## Data shown
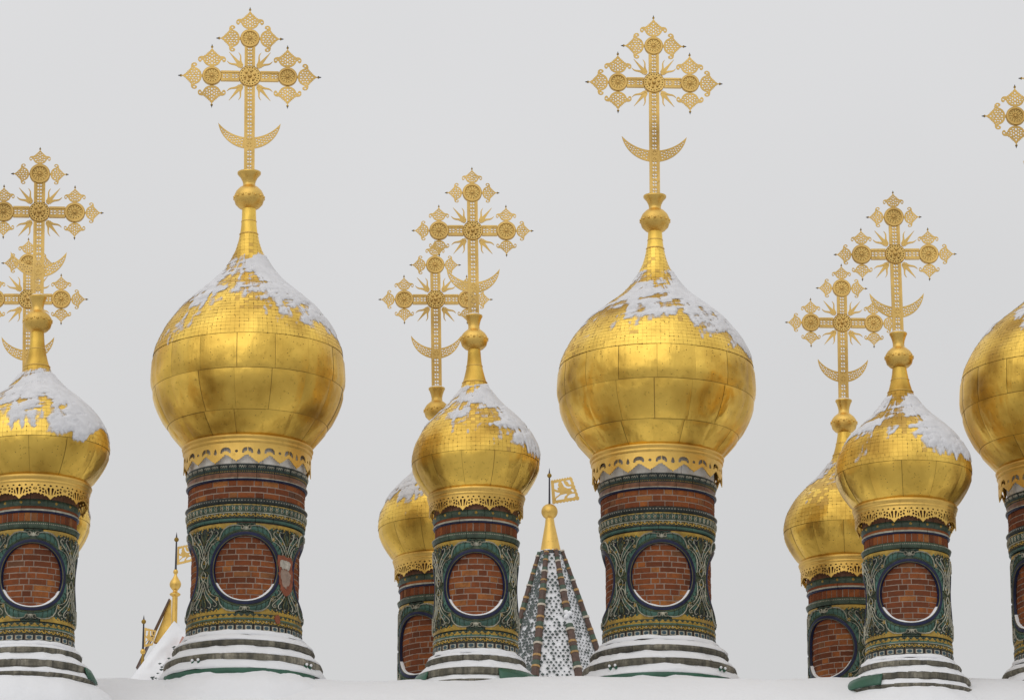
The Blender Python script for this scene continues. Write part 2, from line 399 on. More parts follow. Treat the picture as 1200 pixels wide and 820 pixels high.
def ornament(K):
    """acanthus scrolls round one round window, in units of px (u, v), centred on the window"""
    Rm = K.r(K.R, K.yc); HW = PI * Rm / K.ncell / U
    rel = Relief(lambda v: Rm, Rm)
    def X(pts, a, b): return [(p[0] * a * U, p[1] * b * U) for p in pts]
    def pol(t, r):
        r = r * (K.ks if r < 46 else 1 + (K.ks - 1) * max(0, (54 - r) / 8)); return (r * math.sin(R(t)), r * math.cos(R(t)))
    sc = HW / 52.0
    for a in (-1, 1):
        for b in (-1, 1):
            def rib(pts, w, mat, h=.020, taper=True, h0=.014): rel.ribbon(X(pts, a, b), w * U, h0, h + .006, mat, taper)
            def dot(u, v, r, mat, h=.022): rel.dot(u * a * U, v * b * U, r * U, .006, h + .004, mat)
            def strip(A, B, mat, h=.014, h0=.002): rel.strip(X(A, a, b), X(B, a, b), h0, h, mat)
            # dark corner ground
            A = [(52 * sc, 14), (52 * sc, 24), (52 * sc, 34), (52 * sc, 42), (52 * sc, 50), (38, 51.5), (31, 51.5)]
            B = [(50, 16), (47.5, 24), (43.5, 32), (39, 38.5), (34, 43.5), (30.5, 46), (28, 48)]
            strip(A, B, 'tile_dark', .003, .0015)
            # yellow ground strip under the friezes
            ylo = [(u, 49.6 - 1.6 * abs(math.sin(u * .42)) - (1.6 if 18 < u < 34 else 0)) for u in np.linspace(11, 52 * sc, 22)]
            yhi = [(p[0], 53.2) for p in ylo]
            strip(ylo, yhi, 'tile_yellow', .009, .005)
            # leaf A, upper big leaf hugging the ring
            TA = [5, 8, 12, 17, 23, 29, 34, 39, 43]; RA = [48.5, 50.4, 51.6, 52.6, 53.2, 52.4, 50.8, 48, 45.5]
            strip([pol(t, 44.2) for t in TA], [pol(t, r) for t, r in zip(TA, RA)], 'tile_teal', .018, .005)
            rib([pol(t, r + .2) for t, r in zip(TA, RA)], 1.6, 'tile_white', .026)
            rib(spiral(4.4, 47.6, 3.1, 60, .95), 1.7, 'tile_white', .030)
            for t, r0, r1 in ((15, 46, 52), (22, 46, 53), (29, 46, 52), (35, 45.5, 50)):
                rib([pol(t + 3, r0), pol(t + 1, (r0 + r1) / 2), pol(t - 1.5, r1)], .8, 'tile_green', .021)
            # leaf B, side leaf
            TB = [44, 49, 54, 60, 66, 72, 78, 83]; RB = [45.6, 48.2, 49.8, 50.4, 49.2, 47.6, 46.2, 44.8]
            strip([pol(t, 44.0) for t in TB], [pol(t, r) for t, r in zip(TB, RB)], 'tile_teal', .016, .005)
            rib([pol(t, r + .3) for t, r in zip(TB, RB)], 1.1, 'tile_white', .020)
            rib([pol(t, 45.2) for t in TA], .9, 'tile_olive', .020)
            for t in (50, 57, 64): rib([pol(t + 3, 45), pol(t, 49.5)], .8, 'tile_dark', .019)
            # rosette at the joint of the leaves
            c = pol(43, 48.4); dot(c[0], c[1], 2.2, 'tile_yellow', .018); dot(c[0], c[1], 1.2, 'tile_white', .028)
            for q in range(5): dot(c[0] + 2.4 * math.cos(q * 1.26), c[1] + 2.4 * math.sin(q * 1.26), .8, 'tile_white', .022)
            # corner palmette, shared with the next cell
            m = 52 * sc
            rib(catmull([(m, 12), (m - 2.5, 20), (m - 6.5, 28), (m - 12, 34), (m - 17, 38.5), (m - 19.5, 42), (m - 17.5, 44.5), (m - 15, 43)], 3), 1.15, 'tile_white', .022)
            rib(catmull([(m, 20), (m - 3, 29), (m - 7, 36), (m - 11.5, 41.5), (m - 10.5, 45.5), (m - 7.5, 44)], 3), 1.2, 'tile_white', .02)
            rib(catmull([(m, 29), (m - 2.5, 36), (m - 4.5, 41), (m - 3, 45)], 3), 1.1, 'tile_olive', .02)
            strip([(m - 1, 24), (m - 4, 31), (m - 8, 37), (m - 12, 41)], [(m - 3.2, 22), (m - 8, 29.5), (m - 12.5, 35), (m - 14, 40)], 'tile_teal', .014, .004)
            strip([(m - .4, 30), (m - .4, 36), (m - .4, 42)], [(m - 1.6, 30), (m - 3.4, 37), (m - 1.4, 43)], 'tile_green', .014, .004)
            dot(m - 7.5, 33, 1.0, 'tile_yellow'); dot(m - 13.5, 46.8, 1.1, 'tile_white'); dot(m - 4.8, 46.8, 1.0, 'tile_yellow')
            dot(m - 9.5, 47.5, 1.2, 'tile_teal'); dot(m - 21.5, 47.5, 1.6, 'tile_teal'); dot(m - 1.6, 24, .9, 'tile_yellow')
            for q in range(5): dot(m - 2 - q * 4.3, 49.4 - .3 * (q % 2), .9, 'tile_dark', .014)
            # side candelabrum between two windows
            rib(catmull([(m, 1), (m - 2.6, 4), (m - 3.6, 8), (m - 1.4, 12), (m, 15)], 3), 1.3, 'tile_white', .022)
            rib(catmull([(m - 1, 2), (m - 4.6, 2.2), (m - 6.4, 4.4), (m - 5, 6.2), (m - 3.8, 5.0)], 3), 1.1, 'tile_olive', .02)
            rib(catmull([(m - .6, 13), (m - 3.6, 14.5), (m - 6.0, 18), (m - 6.2, 22)], 3), 1.1, 'tile_white', .02)
            dot(m - 4.0, 11.2, 1.2, 'tile_teal'); dot(m - .6, 8, .9, 'tile_yellow')
            # crown between the two top leaves
            strip([(0, 45.2), (1.5, 45.2), (3, 46)], [(0, 50), (1.5, 48.5), (2.4, 46.4)], 'tile_white', .018, .004)
            dot(2.6, 51.3, 1.5, 'tile_green', .02); dot(6.5, 52.2, 1.1, 'tile_teal', .02)
            rib([(0, 52.5), (4, 51), (9, 52)], .9, 'tile_dark', .02)
            for q in range(18):      # small curls in the ground
                uu = rnd.uniform(m - 19, m - 1); vv = rnd.uniform(4, 47)
                if math.hypot(uu, vv) < 47: continue
                rib(spiral(uu, vv, rnd.uniform(1.3, 2.6), rnd.uniform(0, 360), rnd.choice((-.8, .8)), 6), .85, rnd.choice(['tile_white', 'tile_white', 'tile_olive', 'tile_teal', 'tile_yellow', 'tile_navy']), .018)
            # dark veins scattered over the green ground
            for q in range(34):
                uu = rnd.uniform(34, m); vv = rnd.uniform(3, 47)
                if math.hypot(uu, vv) < 46: continue
                dot(uu, vv, rnd.uniform(.5, .9), rnd.choice(['tile_dark', 'tile_brown', 'tile_yellow', 'tile_olive', 'tile_white', 'tile_teal']), .016)
    return rel.mb.mesh('scrollwork_' + K.name), HW, Rm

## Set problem
Set the data above down again exactly as given, with no pictures.

## Reply
The Blender Python script for this scene continues. Write part 2, from line 399 on. More parts follow. Treat the picture as 1200 pixels wide and 820 pixels high.
def ornament(K):
    """acanthus scrolls round one round window, in units of px (u, v), centred on the window"""
    Rm = K.r(K.R, K.yc); HW = PI * Rm / K.ncell / U
    rel = Relief(lambda v: Rm, Rm)
    def X(pts, a, b): return [(p[0] * a * U, p[1] * b * U) for p in pts]
    def pol(t, r):
        r = r * (K.ks if r < 46 else 1 + (K.ks - 1) * max(0, (54 - r) / 8)); return (r * math.sin(R(t)), r * math.cos(R(t)))
    sc = HW / 52.0
    for a in (-1, 1):
        for b in (-1, 1):
            def rib(pts, w, mat, h=.020, taper=True, h0=.014): rel.ribbon(X(pts, a, b), w * U, h0, h + .006, mat, taper)
            def dot(u, v, r, mat, h=.022): rel.dot(u * a * U, v * b * U, r * U, .006, h + .004, mat)
            def strip(A, B, mat, h=.014, h0=.002): rel.strip(X(A, a, b), X(B, a, b), h0, h, mat)
            # dark corner ground
            A = [(52 * sc, 14), (52 * sc, 24), (52 * sc, 34), (52 * sc, 42), (52 * sc, 50), (38, 51.5), (31, 51.5)]
            B = [(50, 16), (47.5, 24), (43.5, 32), (39, 38.5), (34, 43.5), (30.5, 46), (28, 48)]
            strip(A, B, 'tile_dark', .003, .0015)
            # yellow ground strip under the friezes
            ylo = [(u, 49.6 - 1.6 * abs(math.sin(u * .42)) - (1.6 if 18 < u < 34 else 0)) for u in np.linspace(11, 52 * sc, 22)]
            yhi = [(p[0], 53.2) for p in ylo]
            strip(ylo, yhi, 'tile_yellow', .009, .005)
            # leaf A, upper big leaf hugging the ring
            TA = [5, 8, 12, 17, 23, 29, 34, 39, 43]; RA = [48.5, 50.4, 51.6, 52.6, 53.2, 52.4, 50.8, 48, 45.5]
            strip([pol(t, 44.2) for t in TA], [pol(t, r) for t, r in zip(TA, RA)], 'tile_teal', .018, .005)
            rib([pol(t, r + .2) for t, r in zip(TA, RA)], 1.6, 'tile_white', .026)
            rib(spiral(4.4, 47.6, 3.1, 60, .95), 1.7, 'tile_white', .030)
            for t, r0, r1 in ((15, 46, 52), (22, 46, 53), (29, 46, 52), (35, 45.5, 50)):
                rib([pol(t + 3, r0), pol(t + 1, (r0 + r1) / 2), pol(t - 1.5, r1)], .8, 'tile_green', .021)
            # leaf B, side leaf
            TB = [44, 49, 54, 60, 66, 72, 78, 83]; RB = [45.6, 48.2, 49.8, 50.4, 49.2, 47.6, 46.2, 44.8]
            strip([pol(t, 44.0) for t in TB], [pol(t, r) for t, r in zip(TB, RB)], 'tile_teal', .016, .005)
            rib([pol(t, r + .3) for t, r in zip(TB, RB)], 1.1, 'tile_white', .020)
            rib([pol(t, 45.2) for t in TA], .9, 'tile_olive', .020)
            for t in (50, 57, 64): rib([pol(t + 3, 45), pol(t, 49.5)], .8, 'tile_dark', .019)
            # rosette at the joint of the leaves
            c = pol(43, 48.4); dot(c[0], c[1], 2.2, 'tile_yellow', .018); dot(c[0], c[1], 1.2, 'tile_white', .028)
            for q in range(5): dot(c[0] + 2.4 * math.cos(q * 1.26), c[1] + 2.4 * math.sin(q * 1.26), .8, 'tile_white', .022)
            # corner palmette, shared with the next cell
            m = 52 * sc
            rib(catmull([(m, 12), (m - 2.5, 20), (m - 6.5, 28), (m - 12, 34), (m - 17, 38.5), (m - 19.5, 42), (m - 17.5, 44.5), (m - 15, 43)], 3), 1.15, 'tile_white', .022)
            rib(catmull([(m, 20), (m - 3, 29), (m - 7, 36), (m - 11.5, 41.5), (m - 10.5, 45.5), (m - 7.5, 44)], 3), 1.2, 'tile_white', .02)
            rib(catmull([(m, 29), (m - 2.5, 36), (m - 4.5, 41), (m - 3, 45)], 3), 1.1, 'tile_olive', .02)
            strip([(m - 1, 24), (m - 4, 31), (m - 8, 37), (m - 12, 41)], [(m - 3.2, 22), (m - 8, 29.5), (m - 12.5, 35), (m - 14, 40)], 'tile_teal', .014, .004)
            strip([(m - .4, 30), (m - .4, 36), (m - .4, 42)], [(m - 1.6, 30), (m - 3.4, 37), (m - 1.4, 43)], 'tile_green', .014, .004)
            dot(m - 7.5, 33, 1.0, 'tile_yellow'); dot(m - 13.5, 46.8, 1.1, 'tile_white'); dot(m - 4.8, 46.8, 1.0, 'tile_yellow')
            dot(m - 9.5, 47.5, 1.2, 'tile_teal'); dot(m - 21.5, 47.5, 1.6, 'tile_teal'); dot(m - 1.6, 24, .9, 'tile_yellow')
            for q in range(5): dot(m - 2 - q * 4.3, 49.4 - .3 * (q % 2), .9, 'tile_dark', .014)
            # side candelabrum between two windows
            rib(catmull([(m, 1), (m - 2.6, 4), (m - 3.6, 8), (m - 1.4, 12), (m, 15)], 3), 1.3, 'tile_white', .022)
            rib(catmull([(m - 1, 2), (m - 4.6, 2.2), (m - 6.4, 4.4), (m - 5, 6.2), (m - 3.8, 5.0)], 3), 1.1, 'tile_olive', .02)
            rib(catmull([(m - .6, 13), (m - 3.6, 14.5), (m - 6.0, 18), (m - 6.2, 22)], 3), 1.1, 'tile_white', .02)
            dot(m - 4.0, 11.2, 1.2, 'tile_teal'); dot(m - .6, 8, .9, 'tile_yellow')
            # crown between the two top leaves
            strip([(0, 45.2), (1.5, 45.2), (3, 46)], [(0, 50), (1.5, 48.5), (2.4, 46.4)], 'tile_white', .018, .004)
            dot(2.6, 51.3, 1.5, 'tile_green', .02); dot(6.5, 52.2, 1.1, 'tile_teal', .02)
            rib([(0, 52.5), (4, 51), (9, 52)], .9, 'tile_dark', .02)
            for q in range(18):      # small curls in the ground
                uu = rnd.uniform(m - 19, m - 1); vv = rnd.uniform(4, 47)
                if math.hypot(uu, vv) < 47: continue
                rib(spiral(uu, vv, rnd.uniform(1.3, 2.6), rnd.uniform(0, 360), rnd.choice((-.8, .8)), 6), .85, rnd.choice(['tile_white', 'tile_white', 'tile_olive', 'tile_teal', 'tile_yellow', 'tile_navy']), .018)
            # dark veins scattered over the green ground
            for q in range(34):
                uu = rnd.uniform(34, m); vv = rnd.uniform(3, 47)
                if math.hypot(uu, vv) < 46: continue
                dot(uu, vv, rnd.uniform(.5, .9), rnd.choice(['tile_dark', 'tile_brown', 'tile_yellow', 'tile_olive', 'tile_white', 'tile_teal']), .016)
    return rel.mb.mesh('scrollwork_' + K.name), HW, Rm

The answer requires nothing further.